#### [INFORMATION SHOWN]
- - - - - - -

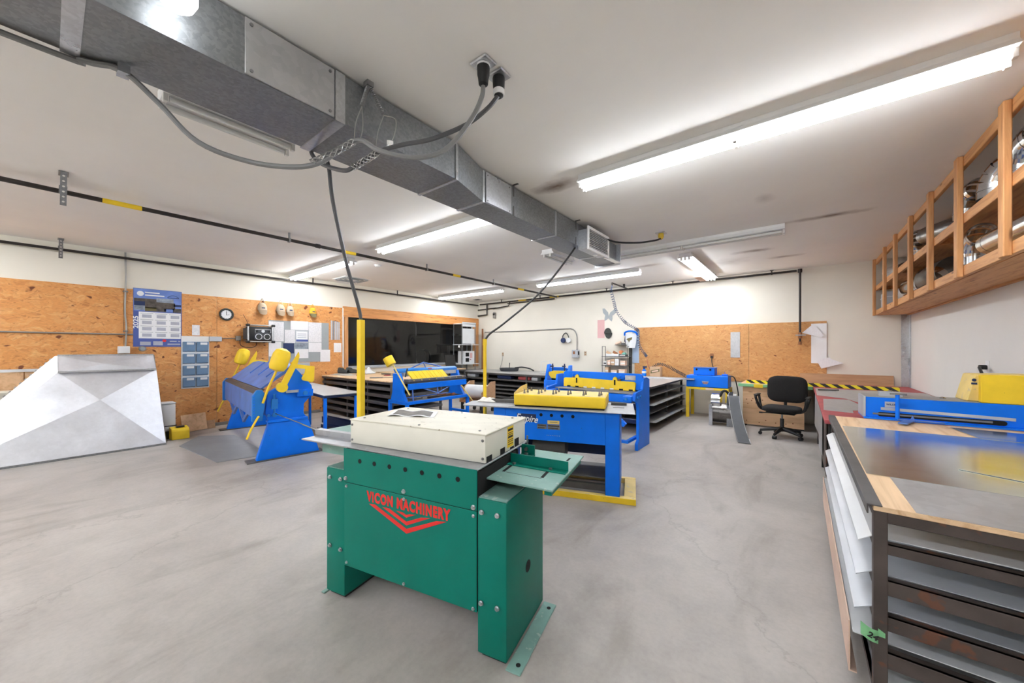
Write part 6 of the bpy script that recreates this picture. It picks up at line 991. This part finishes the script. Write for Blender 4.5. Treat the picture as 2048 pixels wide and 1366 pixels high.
t = thing('spray_bottle', 'blue and white bottle on the rack by the back wall', 'bottle', (-2.92,8.8,0.8)); obj('body', MB().lathe([(0.05,0),(0.052,0.02),(0.05,0.13),(0.03,0.17),(0.02,0.18)],n=18), M['blue'], t); obj('band', MB().cyl((0,0,0.08),(0,0,0.13),0.0525,n=18), M['white'], t); obj('head', MB().cyl((0,0,0.18),(0,0,0.21),0.025,n=12).box(-0.03,0.06,-0.015,0.015,0.21,0.245), M['navy'], t)
t = thing('carton', 'cardboard carton with a dark printed band beside the spray bottle', 'box', (-2.65,8.82,0.8)); obj('body', MB().box(-0.12,0.12,-0.08,0.08,0,0.24), M['card'], t, bev=0.004); obj('print', MB().prism([(-0.1,0.08),(0.1,0.13),(0.1,0.2),(-0.1,0.15)],'y',-0.083,-0.08), M['olive'], t); obj('print_bar', MB().obox((0,-0.0835,0.14),(0.15,0.001,0.035),(0,-0.24,0)), M['cardp'], t)
one('metal_plate', MB().box(-1.185,-1.01,YB-0.025,YB-0.015,1.27,1.82), M['sheetg'], 'narrow grey metal plate hung on the back chipboard', 'plate')
wp = one('drawing_sheet', MB().box(0.17,0.4,YB-0.019,YB-0.015,1.18,1.945), M['white'], 'tall white backing sheet pinned at the right of the back chipboard', 'paper')
one('drawing_page', MB().prism([(0.03,1.77),(0.2,1.94),(0.36,1.72),(0.32,1.68)],'y',YB-0.05,YB-0.046), M['paperh'], 'upper tilted white page over the tall backing sheet', 'paper'); one('drawing_page', MB().prism([(0.25,1.23),(0.44,1.3),(0.47,1.26),(0.64,1.19),(0.32,1.08)],'y',YB-0.05,YB-0.046), M['paperh'], 'lower curled white page under the tall backing sheet', 'paper')

for i, (x, z) in enumerate(((-4.66,1.33),(-7.62,1.28))):
    t = thing('wall_outlet', ['beige outlet plate right of the grey switch box','beige outlet with a cord above the dark tray'][i], 'outlet', (x,YB,z)); obj('plate', MB().box(-0.04,0.04,-0.008,0,-0.06,0.06), M['beige'], t, bev=0.003)
    for dz in (-0.025,0.025): obj('socket', MB().box(-0.015,0.015,-0.01,-0.008,dz-0.012,dz+0.012), M['brown'], t)
    if i: obj('cord', MB().tube(catmull([(0,-0.012,-0.03),(-0.01,-0.03,-0.2),(-0.08,-0.05,-0.47)],6),0.007), M['conduit'], t)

- - - - - - -

Transcribe the material exactly, and leave out whatever pictures it holds.

#### [TASK SOLUTION]
Write part 6 of the bpy script that recreates this picture. It picks up at line 991. This part finishes the script. Write for Blender 4.5. Treat the picture as 2048 pixels wide and 1366 pixels high.
t = thing('spray_bottle', 'blue and white bottle on the rack by the back wall', 'bottle', (-2.92,8.8,0.8)); obj('body', MB().lathe([(0.05,0),(0.052,0.02),(0.05,0.13),(0.03,0.17),(0.02,0.18)],n=18), M['blue'], t); obj('band', MB().cyl((0,0,0.08),(0,0,0.13),0.0525,n=18), M['white'], t); obj('head', MB().cyl((0,0,0.18),(0,0,0.21),0.025,n=12).box(-0.03,0.06,-0.015,0.015,0.21,0.245), M['navy'], t)
t = thing('carton', 'cardboard carton with a dark printed band beside the spray bottle', 'box', (-2.65,8.82,0.8)); obj('body', MB().box(-0.12,0.12,-0.08,0.08,0,0.24), M['card'], t, bev=0.004); obj('print', MB().prism([(-0.1,0.08),(0.1,0.13),(0.1,0.2),(-0.1,0.15)],'y',-0.083,-0.08), M['olive'], t); obj('print_bar', MB().obox((0,-0.0835,0.14),(0.15,0.001,0.035),(0,-0.24,0)), M['cardp'], t)
one('metal_plate', MB().box(-1.185,-1.01,YB-0.025,YB-0.015,1.27,1.82), M['sheetg'], 'narrow grey metal plate hung on the back chipboard', 'plate')
wp = one('drawing_sheet', MB().box(0.17,0.4,YB-0.019,YB-0.015,1.18,1.945), M['white'], 'tall white backing sheet pinned at the right of the back chipboard', 'paper')
one('drawing_page', MB().prism([(0.03,1.77),(0.2,1.94),(0.36,1.72),(0.32,1.68)],'y',YB-0.05,YB-0.046), M['paperh'], 'upper tilted white page over the tall backing sheet', 'paper'); one('drawing_page', MB().prism([(0.25,1.23),(0.44,1.3),(0.47,1.26),(0.64,1.19),(0.32,1.08)],'y',YB-0.05,YB-0.046), M['paperh'], 'lower curled white page under the tall backing sheet', 'paper')

for i, (x, z) in enumerate(((-4.66,1.33),(-7.62,1.28))):
    t = thing('wall_outlet', ['beige outlet plate right of the grey switch box','beige outlet with a cord above the dark tray'][i], 'outlet', (x,YB,z)); obj('plate', MB().box(-0.04,0.04,-0.008,0,-0.06,0.06), M['beige'], t, bev=0.003)
    for dz in (-0.025,0.025): obj('socket', MB().box(-0.015,0.015,-0.01,-0.008,dz-0.012,dz+0.012), M['brown'], t)
    if i: obj('cord', MB().tube(catmull([(0,-0.012,-0.03),(-0.01,-0.03,-0.2),(-0.08,-0.05,-0.47)],6),0.007), M['conduit'], t)